• _PROBLEM STATEMENT_:
Say the number of lines containing the string "that", and say nothing else.

• _PROVIDED DATA_:

++++++++++

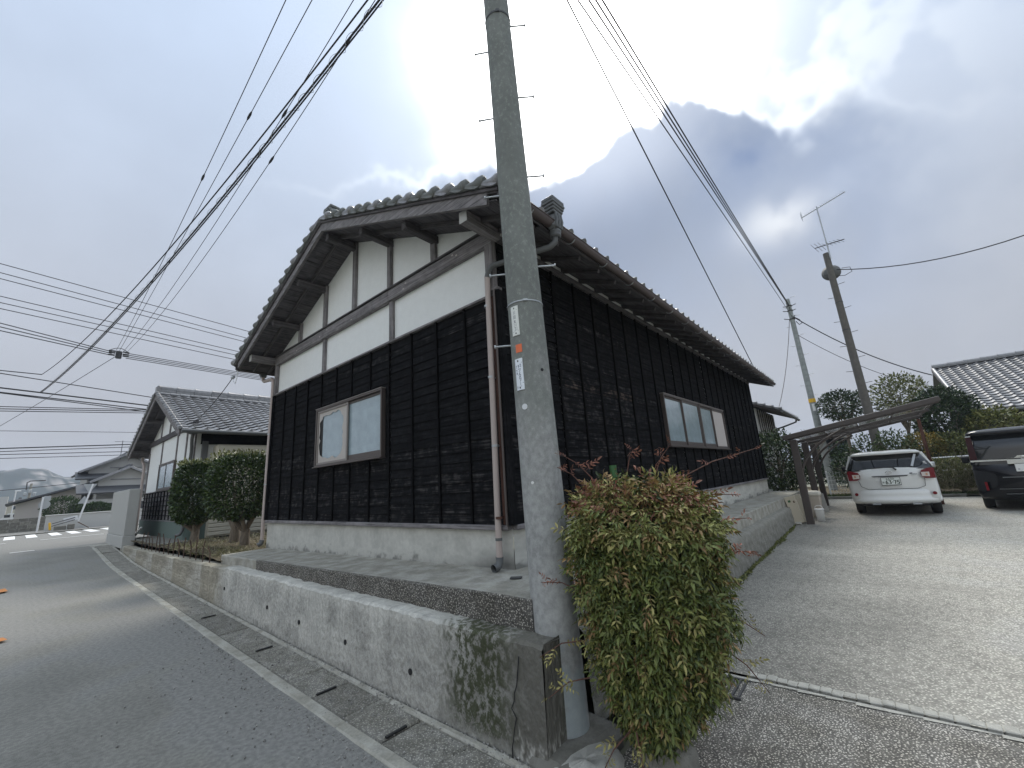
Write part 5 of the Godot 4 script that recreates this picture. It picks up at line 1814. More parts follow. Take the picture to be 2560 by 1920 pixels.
func build_far_left() -> void:
	# house with stacked grey roofs
	var h := thing("tiled_house", "two storey traditional house with stacked grey gable roofs across the main road", "house", Vector3(-46, -0.7, -3.5))
	far_gable(h, -49.5, -2.7, 4.5, 6.0, -0.7, 3.4, 1.5, 0.6, "far_roof", M.gray_wall)
	far_gable(h, -44.0, -2.4, 3.3, 4.0, -0.7, 2.38, 1.1, 0.5, "far_roof", M.gray_wall)
	var s := S()
	cbox(s, Vector3(-41.6, 1.85, -2.7), Vector3(1.6, 0.10, 6.2), 0.0, Basis(Vector3.BACK, -0.42))
	put(s, "lean_to_roof", M.far_roof, h)
	s = S()
	cbox(s, Vector3(-46.2, 3.1, -2.7), Vector3(1.5, 0.10, 6.0), 0.0, Basis(Vector3.BACK, -0.42))
	put(s, "lean_to_roof", M.far_roof, h)
	s = S()
	cbox(s, Vector3(-41.45, 0.25, -2.7), Vector3(0.1, 1.5, 6.6))
	put(s, "porch_wall", M.house_dark, h)
	s = S()
	cbox(s, Vector3(-41.4, 0.95, -2.7), Vector3(0.14, 0.3, 6.7))
	put(s, "porch_lintel", M.gray_wall, h)
	for q in [[-41.96, 2.55, -2.4, 0.3], [-46.46, 3.75, -2.7, 0.3]]:
		s = S()
		cbox(s, Vector3(q[0], q[1], q[2]), Vector3(0.06, 0.06, 2.0))
		put(s, "gable_trim", M.tile0, h)
	for q in [Vector3(-46.45, 2.5, -0.9), Vector3(-46.45, 2.5, -2.2)]:
		s = S()
		cbox(s, q, Vector3(0.08, 0.75, 0.8))
		var w := put(s, "window", M.white_metal, h)
		s = S()
		cbox(s, q + Vector3(0.03, 0, 0), Vector3(0.05, 0.62, 0.66))
		put(s, "pane", M.far_glass, w)
	s = S()
	tube(s, [Vector3(-46, 4.4, -2.2), Vector3(-46, 6.0, -2.2)], 0.025, 5)
	beam(s, Vector3(-46, 5.9, -2.9), Vector3(-46, 5.9, -1.7), 0.03, 0.03, 0.0)
	put(s, "antenna", M.steel_dark, h)
	# long low wing with the sloping roof
	var wing := thing("low_wing_house", "long low house wing with a grey roof sloping down behind the rounded pine", "house", Vector3(-48, -0.7, 1.8))
	s = S()
	extrude(s, PackedVector2Array([Vector2(0.6, 2.45), Vector2(-3.4, 1.15), Vector2(-3.4, 1.05), Vector2(0.6, 2.3)]), Transform3D(Basis(Vector3(0, 0, -1), Vector3(0, 1, 0), Vector3(1, 0, 0)), Vector3(-52, 0, 0.2)), 8.5)
	put(s, "roof", M.far_roof, wing)
	s = S()
	extrude(s, PackedVector2Array([Vector2(0.3, -0.7), Vector2(-2.9, -0.7), Vector2(-2.9, 1.1), Vector2(0.3, 2.2)]), Transform3D(Basis(Vector3(0, 0, -1), Vector3(0, 1, 0), Vector3(1, 0, 0)), Vector3(-51.5, 0, 0.2)), 7.5)
	put(s, "wall", M.beige_panel, wing)
	# its garden wall
	s = S()
	cbox(s, Vector3(-36.0, -0.28, -1.9), Vector3(0.24, 0.92, 7.4), 0.02)
	cbox(s, Vector3(-36.0, 0.20, -1.9), Vector3(0.32, 0.07, 7.5), 0.02)
	solo(s, "garden_wall", M.gray_wall, "pale rendered garden wall across the main road below the pines", "wall")
	# block wall
	var bw := thing("block_wall", "weathered dark concrete block wall across the main road at the left", "wall", Vector3(-37.5, -0.7, 2.6))
	for r in 4:
		for k in 5:
			s = S()
			cbox(s, Vector3(-37.5, -0.56 + r * 0.2, 1.75 + k * 0.41 + (0.1 if r % 2 else 0.0)), Vector3(0.16, 0.192, 0.40), 0.006)
			put(s, "block", M.concrete_dark if (r * 3 + k) % 4 else M.concrete_old, bw)
	# rounded pines behind the wall
	for q in [[Vector3(-39.0, 0.62, 1.05), Vector3(0.8, 0.72, 0.95), 3, "larger rounded dark green pine behind the garden wall"], [Vector3(-38.6, 0.42, -0.55), Vector3(0.7, 0.42, 0.75), 4, "smaller flat rounded pine behind the garden wall by the gate wall"]]:
		var t := thing("clipped_pine", q[3], "tree", Vector3(q[0].x, -0.7, q[0].z), "rounded pines behind the garden wall")
		s = S()
		tube(s, [Vector3(q[0].x, -0.7, q[0].z), Vector3(q[0].x + 0.05, q[0].y, q[0].z)], [0.12, 0.06], 7)
		put(s, "trunk", M.bark, t)
		tuft(t, "crown", M.leaf_matte, 2600, blob_place(q[0], q[1], 0.7, 0.5, q[2]), 0.16, GREENS.pine, 100 + q[2], 0.3)
	# post with a round mirror seen from behind, and the road sign post that leans
	var mp := thing("mirror_post", "upright white post with the back of a round traffic mirror at the block wall", "traffic mirror", Vector3(-35.4, -0.7, 2.08))
	s = S()
	tube(s, [Vector3(-35.4, -0.7, 2.08), Vector3(-35.4, 1.32, 2.08)], 0.045, 8)
	put(s, "post", M.white_metal, mp)
	s = S()
	tube(s, [Vector3(-35.46, 0.86, 1.98), Vector3(-35.54, 0.86, 1.98)], [0.25, 0.20], 18)
	put(s, "mirror_back", M.galv, mp)
	s = S()
	cbox(s, Vector3(-35.47, 1.22, 1.9), Vector3(0.02, 0.3, 0.28))
	put(s, "sign_plate", M.galv, mp)
	var sp := thing("road_sign", "leaning white sign post with grey backs of two triangular signs", "road sign", Vector3(-35.2, -0.2, 0.45))
	s = S()
	tube(s, [Vector3(-35.2, -0.25, 0.45), Vector3(-35.2, 1.98, 0.05)], 0.045, 8)
	put(s, "post", M.white_metal, sp)
	s = S()
	extrude(s, PackedVector2Array([Vector2(-0.30, 0.42), Vector2(0.34, 0.42), Vector2(0.0, -0.14)]), Transform3D(Basis(Vector3(0, 0, -1), Vector3(0, 1, 0), Vector3(1, 0, 0)), Vector3(-35.28, 1.56, 0.18)), 0.012)
	put(s, "sign_plate", M.galv, sp)
	s = S()
	extrude(s, PackedVector2Array([Vector2(-0.26, -0.18), Vector2(0.26, -0.18), Vector2(0.0, 0.30)]), Transform3D(Basis(Vector3(0, 0, -1), Vector3(0, 1, 0), Vector3(1, 0, 0)), Vector3(-35.28, 0.98, 0.34)), 0.012)
	put(s, "sign_plate", M.galv, sp)
	# fallen barrier at the foot of the garden wall
	var fb := thing("fallen_barrier", "knocked over white roadwork barrier with an orange foot by the garden wall", "barrier", Vector3(-34.8, -0.7, 1.2))
	s = S()
	for k in 2: beam(s, Vector3(-34.9, -0.42 + 0.14 * k, 1.55), Vector3(-34.9, -0.14 + 0.14 * k, 0.62), 0.05, 0.04, 0.005)
	put(s, "rail", M.steel_dark, fb)
	s = S()
	cbox(s, Vector3(-34.93, -0.08, 0.80), Vector3(0.03, 0.26, 0.6), 0.004, Basis(Vector3.RIGHT, 0.25))
	put(s, "board", M.white_metal, fb)
	s = S()
	cbox(s, Vector3(-34.85, -0.42, 1.62), Vector3(0.2, 0.45, 0.1), 0.03, Basis(Vector3.RIGHT, 0.15))
	put(s, "foot", M.yellow, fb)
	s = S()
	cbox(s, Vector3(-34.75, -0.52, 0.75), Vector3(0.3, 0.30, 0.3), 0.02)
	cbox(s, Vector3(-34.75, -0.55, 1.2), Vector3(0.3, 0.24, 0.5), 0.02)
	put(s, "weight", M.concrete_dark, fb)
	s = S()
	beam(s, Vector3(-34.6, -0.28, 0.50), Vector3(-34.4, -0.66, 0.0), 0.04, 0.04)
	put(s, "stay", M.rust, fb)
	s = S()
	cbox(s, Vector3(-44.0, -0.66, 4.6), Vector3(10.0, 0.06, 2.6), 0.02)
	solo(s, "grass_strip", mat("grass", lin(0.09, 0.14, 0.04), 1.0), "small strip of green grass beside the block wall", "grass", "", "stuff")
	# white van parked far behind the wall
	var van := thing("white_van", "small white delivery van parked beyond the block wall", "van", Vector3(-62, -0.6, 3.2))
	s = S()
	extrude(s, PackedVector2Array([Vector2(-0.85, -0.2), Vector2(0.75, -0.2), Vector2(0.75, 0.62), Vector2(0.66, 0.78), Vector2(-0.25, 0.78), Vector2(-0.62, 0.36), Vector2(-0.85, 0.25)]), Transform3D(Basis(Vector3(0, 0, -1), Vector3(0, 1, 0), Vector3(1, 0, 0)), Vector3(-63.4, -0.22, 3.25)), 1.5)
	put(s, "body", M.car_white, van)
	for q in [[3.55, 0.38], [3.0, 0.34], [2.62, 0.24]]:
		s = S()
		cbox(s, Vector3(-61.88, 0.30, q[0]), Vector3(0.03, 0.26, q[1]), 0.01)
		put(s, "window", M.glass_dark, van)
	for z in [3.75, 2.75]:
		s = S()
		tube(s, [Vector3(-62.05, -0.42, z), Vector3(-61.87, -0.42, z)], 0.2, 14)
		put(s, "wheel", M.rubber, van)
	# far houses
	for q in [[Vector3(-72, 0, 5.1), 2.6, 3.0, 2.6, "gray_wall", "flat grey block of a building at the left edge", true], [Vector3(-88, 0, 2.9), 3.6, 5.0, 2.3, "cream", "far cream house with a low gable roof and two windows", false], [Vector3(-84, 0, 0.9), 2.4, 4.0, 2.2, "plaster", "far white house with a dark roof beside the cream one", false]]:
		var b := thing("far_house", q[5], "house", q[0] + Vector3(0, -0.7, 0))
		s = S()
		if q[6]:
			cbox(s, q[0] + Vector3(0, 0.85, 0), Vector3(q[2], 3.1, q[1]))
			put(s, "wall", M[q[4]], b)
		else:
			far_gable(b, q[0].x, q[0].z, q[1], q[2], -0.7, q[3] - 0.55, 0.65, 0.25, "far_roof", M[q[4]])
			for k in 2:
				for r in 2:
					s = S()
					cbox(s, q[0] + Vector3(q[2] / 2 + 0.02, 0.35 + r * 0.95, -0.5 + k * 0.9), Vector3(0.06, 0.42, 0.36))
					put(s, "window", M.far_glass, b)
	# street lamp, far pole with transformers, small lamp
	var fp := thing("far_utility_pole", "far grey utility pole with grey transformers and an arm lamp", "utility pole", Vector3(-70, -0.7, 2.3))
	s = S()
	tube(s, [Vector3(-70, -0.7, 2.3), Vector3(-70, 3.7, 2.3)], [0.14, 0.10], 8)
	put(s, "shaft", M.concrete, fp)
	s = S()
	for k in 3: cbox(s, Vector3(-69.8, 2.55 + 0.3 * (k % 2), 1.95 + 0.35 * k), Vector3(0.3, 0.36, 0.26), 0.04)
	put(s, "transformer", M.galv, fp)
	s = S()
	tube(s, [Vector3(-69.9, 3.0, 2.6), Vector3(-69.9, 3.8, 2.65), Vector3(-69.9, 3.98, 2.4), Vector3(-69.9, 4.0, 1.3)], 0.05, 6)
	cbox(s, Vector3(-69.9, 4.0, 1.5), Vector3(0.2, 0.1, 0.5), 0.03)
	put(s, "lamp_arm", M.steel_dark, fp)
	var lp := thing("far_lamp_post", "thin pale far lamp post between the grey block and the cream house", "street lamp", Vector3(-76, -0.7, 3.4))
	s = S()
	tube(s, [Vector3(-76, -0.7, 3.4), Vector3(-76, 3.1, 3.35)], 0.06, 6)
	cbox(s, Vector3(-76, 3.15, 3.2), Vector3(0.15, 0.12, 0.5), 0.03)
	put(s, "post", M.white_metal, lp)
	# wooded hills
	var n := FastNoiseLite.new()
	n.seed = 91
	n.frequency = 0.012
	n.fractal_octaves = 5
	var ridge := [[-130, 26.0], [-70, 34.0], [-38, 40.0], [-26, 36.5], [-18, 39.5], [-8, 41.0], [0, 40.0], [10, 39.0], [16, 39.5], [60, 38.0], [140, 30.0]]
	s = S(true)
	s.set_smooth_group(0)
	var zs := steps(-200, 140, 4.0)
	var cols: Array = []
	for z in zs:
		var e := 26.0
		for i in ridge.size() - 1:
			if z >= ridge[i][0] and z < ridge[i + 1][0]: e = lerpf(ridge[i][1], ridge[i + 1][1], sm(0, 1, (z - ridge[i][0]) / (ridge[i + 1][0] - ridge[i][0])))
		var c: Array = []
		for k in 17:
			var t := k / 16.0
			var x := -470.0 - 180.0 * t
			c.append(Vector3(x, -1.0 + e * 1.0 * pow(sin(minf(t * 1.15, 1.0) * PI / 2), 1.3) * (1.0 + 0.22 * n.get_noise_2d(z * 1.6, x)) + 2.0 * n.get_noise_2d(z * 6, x * 6), z))
		cols.append(c)
	for i in cols.size() - 1:
		for k in 16:
			for v in [[i, k], [i + 1, k + 1], [i, k + 1], [i, k], [i + 1, k], [i + 1, k + 1]]:
				var p: Vector3 = cols[v[0]][v[1]]
				var bare := sm(0.12, 0.4, n.get_noise_2d(p.z * 5.0, p.x * 4.0 + 500)) * sm(16, 26, p.y)
				var g := 1.0 + 0.5 * n.get_noise_2d(p.z * 9, p.x * 9)
				s.set_color(Color(0.022 * g, 0.032 * g, 0.024 * g).lerp(Color(0.34, 0.31, 0.29), bare))
				s.add_vertex(p)
	solo(s, "hills", M.vertex_paint, "wooded hills with bare pale slopes on the skyline", "hills", "", "structure")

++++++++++

• _REPLY_:
2